-- START OF DATA SHOWN --

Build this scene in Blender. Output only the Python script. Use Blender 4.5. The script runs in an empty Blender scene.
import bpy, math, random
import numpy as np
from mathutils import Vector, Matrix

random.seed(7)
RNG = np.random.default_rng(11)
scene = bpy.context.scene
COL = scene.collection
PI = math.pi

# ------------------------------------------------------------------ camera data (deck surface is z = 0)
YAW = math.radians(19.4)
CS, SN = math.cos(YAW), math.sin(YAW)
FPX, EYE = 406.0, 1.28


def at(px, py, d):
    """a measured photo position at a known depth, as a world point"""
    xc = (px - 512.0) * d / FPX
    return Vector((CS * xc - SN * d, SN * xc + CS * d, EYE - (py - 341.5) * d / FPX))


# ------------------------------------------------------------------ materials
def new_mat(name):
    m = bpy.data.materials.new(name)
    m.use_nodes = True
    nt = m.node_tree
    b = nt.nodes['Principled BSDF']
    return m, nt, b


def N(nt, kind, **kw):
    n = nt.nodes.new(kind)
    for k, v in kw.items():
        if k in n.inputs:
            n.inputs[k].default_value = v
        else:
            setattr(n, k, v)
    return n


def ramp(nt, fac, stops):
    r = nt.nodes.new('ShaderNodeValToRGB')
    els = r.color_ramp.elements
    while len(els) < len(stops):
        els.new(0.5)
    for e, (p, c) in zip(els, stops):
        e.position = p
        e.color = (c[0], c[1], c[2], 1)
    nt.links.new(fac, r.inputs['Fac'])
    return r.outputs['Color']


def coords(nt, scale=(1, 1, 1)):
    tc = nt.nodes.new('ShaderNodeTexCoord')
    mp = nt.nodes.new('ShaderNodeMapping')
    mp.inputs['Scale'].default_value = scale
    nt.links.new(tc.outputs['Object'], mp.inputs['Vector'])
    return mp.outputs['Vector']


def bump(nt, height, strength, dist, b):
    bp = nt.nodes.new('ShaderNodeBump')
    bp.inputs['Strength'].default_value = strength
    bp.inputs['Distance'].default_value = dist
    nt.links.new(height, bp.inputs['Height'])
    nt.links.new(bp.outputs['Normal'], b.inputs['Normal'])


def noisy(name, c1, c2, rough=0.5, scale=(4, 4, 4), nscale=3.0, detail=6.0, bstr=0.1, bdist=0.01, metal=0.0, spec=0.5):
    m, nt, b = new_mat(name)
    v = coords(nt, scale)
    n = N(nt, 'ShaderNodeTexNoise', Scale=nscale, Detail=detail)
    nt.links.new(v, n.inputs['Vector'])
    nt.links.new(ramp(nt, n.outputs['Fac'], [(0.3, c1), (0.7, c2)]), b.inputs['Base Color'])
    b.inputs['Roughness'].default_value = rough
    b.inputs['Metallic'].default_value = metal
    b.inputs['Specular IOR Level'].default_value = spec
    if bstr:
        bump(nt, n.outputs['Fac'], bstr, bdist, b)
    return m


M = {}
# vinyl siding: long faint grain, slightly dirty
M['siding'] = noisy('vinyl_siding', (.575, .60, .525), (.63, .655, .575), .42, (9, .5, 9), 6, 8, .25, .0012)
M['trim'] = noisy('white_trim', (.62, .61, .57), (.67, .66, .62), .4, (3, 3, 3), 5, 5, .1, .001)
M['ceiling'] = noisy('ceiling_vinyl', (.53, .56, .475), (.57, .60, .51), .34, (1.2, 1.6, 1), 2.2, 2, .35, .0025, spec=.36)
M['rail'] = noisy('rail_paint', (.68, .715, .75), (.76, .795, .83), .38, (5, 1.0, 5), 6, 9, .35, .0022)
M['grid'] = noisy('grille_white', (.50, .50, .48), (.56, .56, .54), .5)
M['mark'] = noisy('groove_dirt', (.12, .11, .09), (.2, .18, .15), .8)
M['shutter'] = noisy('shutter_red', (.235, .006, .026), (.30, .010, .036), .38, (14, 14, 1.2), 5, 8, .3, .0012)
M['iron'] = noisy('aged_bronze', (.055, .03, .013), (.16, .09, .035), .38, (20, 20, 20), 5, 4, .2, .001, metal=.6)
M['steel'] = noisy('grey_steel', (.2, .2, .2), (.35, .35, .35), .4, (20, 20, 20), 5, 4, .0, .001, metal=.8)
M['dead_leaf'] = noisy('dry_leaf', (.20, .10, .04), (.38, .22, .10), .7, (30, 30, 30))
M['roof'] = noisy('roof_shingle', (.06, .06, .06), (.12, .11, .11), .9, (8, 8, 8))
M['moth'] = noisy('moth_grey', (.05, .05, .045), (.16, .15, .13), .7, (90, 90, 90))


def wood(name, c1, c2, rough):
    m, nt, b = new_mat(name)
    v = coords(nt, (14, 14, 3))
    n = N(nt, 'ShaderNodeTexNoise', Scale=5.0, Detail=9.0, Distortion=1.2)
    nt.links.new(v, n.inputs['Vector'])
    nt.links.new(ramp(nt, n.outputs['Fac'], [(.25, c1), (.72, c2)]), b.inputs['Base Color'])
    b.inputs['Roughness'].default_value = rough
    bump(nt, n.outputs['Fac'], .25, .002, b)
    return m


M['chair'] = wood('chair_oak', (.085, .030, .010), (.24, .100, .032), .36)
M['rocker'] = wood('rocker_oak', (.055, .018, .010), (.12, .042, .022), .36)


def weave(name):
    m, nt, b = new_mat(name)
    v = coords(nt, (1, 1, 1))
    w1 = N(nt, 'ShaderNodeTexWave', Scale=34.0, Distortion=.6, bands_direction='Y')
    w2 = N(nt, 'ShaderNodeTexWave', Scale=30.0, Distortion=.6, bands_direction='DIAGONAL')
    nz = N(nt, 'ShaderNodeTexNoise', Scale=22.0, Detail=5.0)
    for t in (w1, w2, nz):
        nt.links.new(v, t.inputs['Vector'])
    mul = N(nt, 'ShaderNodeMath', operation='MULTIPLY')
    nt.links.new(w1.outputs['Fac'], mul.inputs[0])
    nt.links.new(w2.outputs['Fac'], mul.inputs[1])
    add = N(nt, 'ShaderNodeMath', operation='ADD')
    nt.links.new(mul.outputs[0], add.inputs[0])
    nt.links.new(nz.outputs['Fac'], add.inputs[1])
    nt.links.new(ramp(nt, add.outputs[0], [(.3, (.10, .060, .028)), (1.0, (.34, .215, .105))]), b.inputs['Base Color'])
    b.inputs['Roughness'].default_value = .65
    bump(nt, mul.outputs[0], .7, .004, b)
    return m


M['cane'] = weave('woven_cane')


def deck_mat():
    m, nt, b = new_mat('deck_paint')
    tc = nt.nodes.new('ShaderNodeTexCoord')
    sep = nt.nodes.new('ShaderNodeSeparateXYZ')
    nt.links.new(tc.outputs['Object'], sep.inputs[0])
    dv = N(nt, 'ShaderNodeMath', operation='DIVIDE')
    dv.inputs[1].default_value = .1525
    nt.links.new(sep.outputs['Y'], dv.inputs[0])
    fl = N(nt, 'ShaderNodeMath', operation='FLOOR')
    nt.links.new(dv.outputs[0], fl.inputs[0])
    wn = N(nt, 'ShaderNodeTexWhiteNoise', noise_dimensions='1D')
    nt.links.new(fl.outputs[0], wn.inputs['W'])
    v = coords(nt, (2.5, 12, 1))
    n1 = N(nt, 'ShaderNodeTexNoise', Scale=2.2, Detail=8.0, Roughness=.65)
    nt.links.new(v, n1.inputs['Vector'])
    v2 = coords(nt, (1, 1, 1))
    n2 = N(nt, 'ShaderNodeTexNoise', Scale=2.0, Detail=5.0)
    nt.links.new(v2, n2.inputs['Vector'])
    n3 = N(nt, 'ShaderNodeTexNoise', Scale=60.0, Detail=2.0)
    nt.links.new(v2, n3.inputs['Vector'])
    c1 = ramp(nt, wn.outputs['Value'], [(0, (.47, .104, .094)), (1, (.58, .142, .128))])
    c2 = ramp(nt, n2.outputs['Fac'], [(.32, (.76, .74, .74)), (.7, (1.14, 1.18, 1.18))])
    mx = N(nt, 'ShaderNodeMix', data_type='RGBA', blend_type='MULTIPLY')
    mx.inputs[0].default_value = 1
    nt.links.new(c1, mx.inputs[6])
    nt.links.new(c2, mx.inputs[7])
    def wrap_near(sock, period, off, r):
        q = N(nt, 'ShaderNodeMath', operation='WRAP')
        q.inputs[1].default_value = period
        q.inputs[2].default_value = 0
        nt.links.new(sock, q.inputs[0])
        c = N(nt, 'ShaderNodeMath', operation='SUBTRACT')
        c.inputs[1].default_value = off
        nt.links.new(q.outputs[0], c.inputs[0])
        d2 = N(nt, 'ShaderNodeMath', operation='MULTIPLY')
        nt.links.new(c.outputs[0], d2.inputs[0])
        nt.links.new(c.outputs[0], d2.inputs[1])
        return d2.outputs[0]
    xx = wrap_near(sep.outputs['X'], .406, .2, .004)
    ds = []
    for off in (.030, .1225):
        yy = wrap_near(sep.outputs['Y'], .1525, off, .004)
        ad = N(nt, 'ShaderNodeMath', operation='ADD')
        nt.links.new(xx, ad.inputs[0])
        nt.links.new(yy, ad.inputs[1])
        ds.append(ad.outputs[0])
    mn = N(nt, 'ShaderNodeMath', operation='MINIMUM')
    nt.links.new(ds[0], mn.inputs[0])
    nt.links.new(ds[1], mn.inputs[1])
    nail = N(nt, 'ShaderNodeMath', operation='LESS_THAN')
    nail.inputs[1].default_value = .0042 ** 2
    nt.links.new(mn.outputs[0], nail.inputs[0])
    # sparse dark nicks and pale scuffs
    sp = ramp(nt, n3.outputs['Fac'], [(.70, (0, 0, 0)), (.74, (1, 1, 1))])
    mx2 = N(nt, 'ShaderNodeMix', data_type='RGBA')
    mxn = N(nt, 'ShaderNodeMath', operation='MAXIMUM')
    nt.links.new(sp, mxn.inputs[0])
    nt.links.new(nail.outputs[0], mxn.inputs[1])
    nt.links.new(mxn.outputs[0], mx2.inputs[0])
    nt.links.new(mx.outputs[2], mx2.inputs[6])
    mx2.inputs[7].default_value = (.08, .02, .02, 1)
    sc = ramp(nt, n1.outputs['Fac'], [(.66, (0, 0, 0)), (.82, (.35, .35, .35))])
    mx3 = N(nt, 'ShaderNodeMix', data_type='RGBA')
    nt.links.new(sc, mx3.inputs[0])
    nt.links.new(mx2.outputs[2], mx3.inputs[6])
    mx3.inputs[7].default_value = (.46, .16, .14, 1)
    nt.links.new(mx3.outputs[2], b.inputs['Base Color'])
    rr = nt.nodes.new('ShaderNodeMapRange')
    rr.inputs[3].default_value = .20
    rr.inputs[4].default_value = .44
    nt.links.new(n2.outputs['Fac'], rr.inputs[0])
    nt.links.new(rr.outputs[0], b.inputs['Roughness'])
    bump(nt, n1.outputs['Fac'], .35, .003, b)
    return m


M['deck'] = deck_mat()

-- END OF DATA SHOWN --

[EXERCISE DETAILS] Print, please, the lines above from the very first through the one that holds "PI = math.pi", both included, word for word and with nothing else.

[THE COMPLETED TASK]
Build this scene in Blender. Output only the Python script. Use Blender 4.5. The script runs in an empty Blender scene.
import bpy, math, random
import numpy as np
from mathutils import Vector, Matrix

random.seed(7)
RNG = np.random.default_rng(11)
scene = bpy.context.scene
COL = scene.collection
PI = math.pi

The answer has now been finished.